The "fast track" alluded to in the section heading above is a bit of misnomer. For some, slowing down, getting out of the squirrel cage, and taking care of themselves may be the major change precipitated by this methodology. The bottom line is it makes you more conscious, more focused, and more capable of implementing the changes and results you want, whatever they are.
"Create a way to regularly spend more time with my daughter" is as specific a project as any, and equally demanding of a next action to be determined. Having the vague, gnawing sense that you "should" do something about your relationship with your daughter, and not actually doing anything, can be a killer. I often work with clients who are willing to acknowledge the real things of their lives at this level as "incompletes"—to write them down, define real projects about them, and ensure that next actions are decided on—until the finish line is crossed. That is real productivity, perhaps in its most awesome manifestation.
What I want to emphasize now is how learning to process the details of our work and lives with this clear and consistent system can affect others and ourselves in significant ways we may not expect.
As I've said, employing next-action decision-making results in clarity, productivity, accountability, and empowerment. Exactly the same results happen when you hold yourself to the discipline of identifying the real results you want and, more specifically, the projects you need to define in order to produce them.
Defining specific projects and next actions that address real quality-of-life issues is productivity at its best.
It's all connected. You can't really define the right action until you know the outcome, and your outcome is disconnected from reality if you're not clear about what you need to do physically to make it happen.
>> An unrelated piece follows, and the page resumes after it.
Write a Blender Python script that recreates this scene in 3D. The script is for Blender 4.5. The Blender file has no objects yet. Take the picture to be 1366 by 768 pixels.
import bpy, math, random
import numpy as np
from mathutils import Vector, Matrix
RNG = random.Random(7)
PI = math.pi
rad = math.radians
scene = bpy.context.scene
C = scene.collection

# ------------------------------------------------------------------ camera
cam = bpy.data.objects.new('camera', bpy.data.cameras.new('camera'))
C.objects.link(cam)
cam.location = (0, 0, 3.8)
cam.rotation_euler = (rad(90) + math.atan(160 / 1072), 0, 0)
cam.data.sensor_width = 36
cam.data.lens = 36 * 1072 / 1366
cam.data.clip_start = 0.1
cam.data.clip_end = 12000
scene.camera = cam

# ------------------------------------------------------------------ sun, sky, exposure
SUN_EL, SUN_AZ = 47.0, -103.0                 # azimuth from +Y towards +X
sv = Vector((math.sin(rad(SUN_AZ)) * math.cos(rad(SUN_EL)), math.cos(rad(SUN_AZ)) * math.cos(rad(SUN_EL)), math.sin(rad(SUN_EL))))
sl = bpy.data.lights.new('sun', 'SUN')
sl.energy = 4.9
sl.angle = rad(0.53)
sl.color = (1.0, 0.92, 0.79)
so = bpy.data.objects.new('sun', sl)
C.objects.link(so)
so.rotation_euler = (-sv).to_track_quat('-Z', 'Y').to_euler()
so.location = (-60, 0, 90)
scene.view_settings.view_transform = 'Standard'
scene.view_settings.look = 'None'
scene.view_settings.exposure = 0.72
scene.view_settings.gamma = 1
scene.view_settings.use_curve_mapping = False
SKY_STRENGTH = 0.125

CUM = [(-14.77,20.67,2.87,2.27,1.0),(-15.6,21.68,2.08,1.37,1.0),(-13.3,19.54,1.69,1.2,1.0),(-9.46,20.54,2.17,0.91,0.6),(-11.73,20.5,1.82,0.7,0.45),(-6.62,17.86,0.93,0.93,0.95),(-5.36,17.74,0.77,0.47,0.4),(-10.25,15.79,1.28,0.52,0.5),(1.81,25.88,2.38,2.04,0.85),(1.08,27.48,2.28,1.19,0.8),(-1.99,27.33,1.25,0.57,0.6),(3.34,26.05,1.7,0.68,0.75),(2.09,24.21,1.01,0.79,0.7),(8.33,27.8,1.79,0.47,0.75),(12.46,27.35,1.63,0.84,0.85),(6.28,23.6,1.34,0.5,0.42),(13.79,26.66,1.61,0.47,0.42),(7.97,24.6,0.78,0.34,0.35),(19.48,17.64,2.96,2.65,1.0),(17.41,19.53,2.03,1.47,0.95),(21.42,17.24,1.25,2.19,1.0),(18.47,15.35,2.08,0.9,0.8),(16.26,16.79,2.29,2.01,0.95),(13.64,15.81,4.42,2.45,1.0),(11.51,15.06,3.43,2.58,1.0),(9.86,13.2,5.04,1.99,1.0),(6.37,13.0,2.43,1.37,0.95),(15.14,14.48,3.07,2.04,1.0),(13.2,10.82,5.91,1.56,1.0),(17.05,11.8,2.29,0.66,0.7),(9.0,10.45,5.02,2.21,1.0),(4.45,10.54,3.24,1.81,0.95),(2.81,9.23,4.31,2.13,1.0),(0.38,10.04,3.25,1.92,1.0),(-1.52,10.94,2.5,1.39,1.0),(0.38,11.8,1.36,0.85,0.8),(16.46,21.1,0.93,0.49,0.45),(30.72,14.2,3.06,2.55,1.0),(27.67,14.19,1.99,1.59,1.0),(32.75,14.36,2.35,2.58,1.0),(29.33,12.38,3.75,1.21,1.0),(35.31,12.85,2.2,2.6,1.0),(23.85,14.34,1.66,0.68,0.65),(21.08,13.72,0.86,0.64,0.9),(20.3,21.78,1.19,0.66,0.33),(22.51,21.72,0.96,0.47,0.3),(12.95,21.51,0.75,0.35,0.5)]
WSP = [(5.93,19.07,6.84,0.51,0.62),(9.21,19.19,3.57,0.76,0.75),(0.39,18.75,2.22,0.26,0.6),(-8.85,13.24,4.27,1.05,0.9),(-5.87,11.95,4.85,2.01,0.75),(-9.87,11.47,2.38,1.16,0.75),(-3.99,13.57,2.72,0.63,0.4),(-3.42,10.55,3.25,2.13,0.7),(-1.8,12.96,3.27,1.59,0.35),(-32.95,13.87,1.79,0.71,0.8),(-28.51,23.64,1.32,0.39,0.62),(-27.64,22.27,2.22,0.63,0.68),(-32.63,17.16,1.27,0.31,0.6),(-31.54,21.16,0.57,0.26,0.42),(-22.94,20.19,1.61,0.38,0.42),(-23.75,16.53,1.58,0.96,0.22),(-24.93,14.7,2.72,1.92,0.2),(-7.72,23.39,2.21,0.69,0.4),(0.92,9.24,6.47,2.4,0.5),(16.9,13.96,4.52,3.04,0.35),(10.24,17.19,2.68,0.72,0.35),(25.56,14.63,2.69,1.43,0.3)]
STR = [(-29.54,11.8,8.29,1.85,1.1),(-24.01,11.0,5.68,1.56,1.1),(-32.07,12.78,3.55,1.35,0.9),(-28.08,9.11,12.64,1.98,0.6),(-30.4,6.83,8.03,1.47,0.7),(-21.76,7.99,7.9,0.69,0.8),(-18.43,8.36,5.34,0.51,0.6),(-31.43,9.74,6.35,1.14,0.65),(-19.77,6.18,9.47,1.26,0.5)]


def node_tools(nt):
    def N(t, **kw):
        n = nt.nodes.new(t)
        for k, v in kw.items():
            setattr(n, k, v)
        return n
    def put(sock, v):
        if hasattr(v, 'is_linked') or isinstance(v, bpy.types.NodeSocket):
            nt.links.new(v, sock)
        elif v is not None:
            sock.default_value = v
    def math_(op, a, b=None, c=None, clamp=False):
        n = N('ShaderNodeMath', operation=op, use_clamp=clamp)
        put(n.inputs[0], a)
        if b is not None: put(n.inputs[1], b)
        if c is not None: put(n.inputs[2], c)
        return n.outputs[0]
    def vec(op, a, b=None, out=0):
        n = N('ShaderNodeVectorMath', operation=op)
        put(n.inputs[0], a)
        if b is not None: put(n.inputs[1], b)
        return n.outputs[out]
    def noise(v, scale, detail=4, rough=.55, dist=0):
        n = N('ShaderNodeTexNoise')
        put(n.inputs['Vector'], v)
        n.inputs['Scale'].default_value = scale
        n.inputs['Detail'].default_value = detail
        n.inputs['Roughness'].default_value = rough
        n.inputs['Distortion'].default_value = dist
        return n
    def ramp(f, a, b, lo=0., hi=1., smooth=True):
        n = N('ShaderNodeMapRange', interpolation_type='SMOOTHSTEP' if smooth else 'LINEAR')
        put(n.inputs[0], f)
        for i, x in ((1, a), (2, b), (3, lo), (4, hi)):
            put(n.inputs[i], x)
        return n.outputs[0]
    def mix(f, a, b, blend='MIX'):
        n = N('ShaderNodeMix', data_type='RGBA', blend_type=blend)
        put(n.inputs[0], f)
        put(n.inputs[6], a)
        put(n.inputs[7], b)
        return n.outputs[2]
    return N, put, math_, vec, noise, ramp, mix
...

You can get at it from either direction, and you must, to get things done.
As an expert in whole-brain learning and good friend of mine, Steven Snyder, put it, "There are only two problems in life: (1) you know what you want, and you don't know how to get it; and/or (2) you don't know what you want." If that's true (and I think it is) then there are only two solutions:
• Make it up.
• Make it happen.
We are constantly creating and fulfilling.
This can be construed from the models of yin/yang, right brain/left brain, creator/destroyer— or whatever equivalent works best for you. The truth is, our energy as human beings seems to have a dualistic and teleological reality—we create and identify with things that aren't real yet on all the levels we experience; and when we do, we recognize how to restructure our current world to morph it into the new one, and experience an impetus to make it so.
Things that have your attention need your intention engaged. "What does this mean to me?" "Why is it here?" "What do I want to have be true about this?" ("What's the successful outcome?") Everything you experience as incomplete must have a reference point for "complete."
Once you've decide that there is something to be changed and a mold to fill, you ask yourself, "How do I now make this happen?" and/or "What resources do I need to allocate to make it happen?" ("What's the next action?").
Your life and work are made up of outcomes and actions. When your operational behavior is grooved to organize everything that comes your way, at all levels, based upon those dynamics, a deep alignment occurs, and wondrous things emerge. You become highly productive. You make things up, and you make them happen.
My clients often wonder how I can sit with them in their offices, often for hours on end, as they empty the drawers of their desks and painstakingly go through the minutiae of stuff that they have let accumulate in their minds and their physical space. Aside from the common embarrassment they feel about the volume of their irresponsibly dealt-with details, they assume I should be bored to tears. Quite the contrary. Much to my own surprise, I find it to be some of the most engaging work I do with -people. I know the release and relief and freedom that sit on the other side of dealing with these things. I know that we all need practice and support and a strong, clear focus to get through them, until we have the built-in standards and behaviors we need to engage with them as they demand. I know how significant a change these people may experience in their relationships with their bosses, their partners, their spouses, their kids, and themselves over the next few hours and (we hope) days and years.
It's not boring. It's some of the best work we do.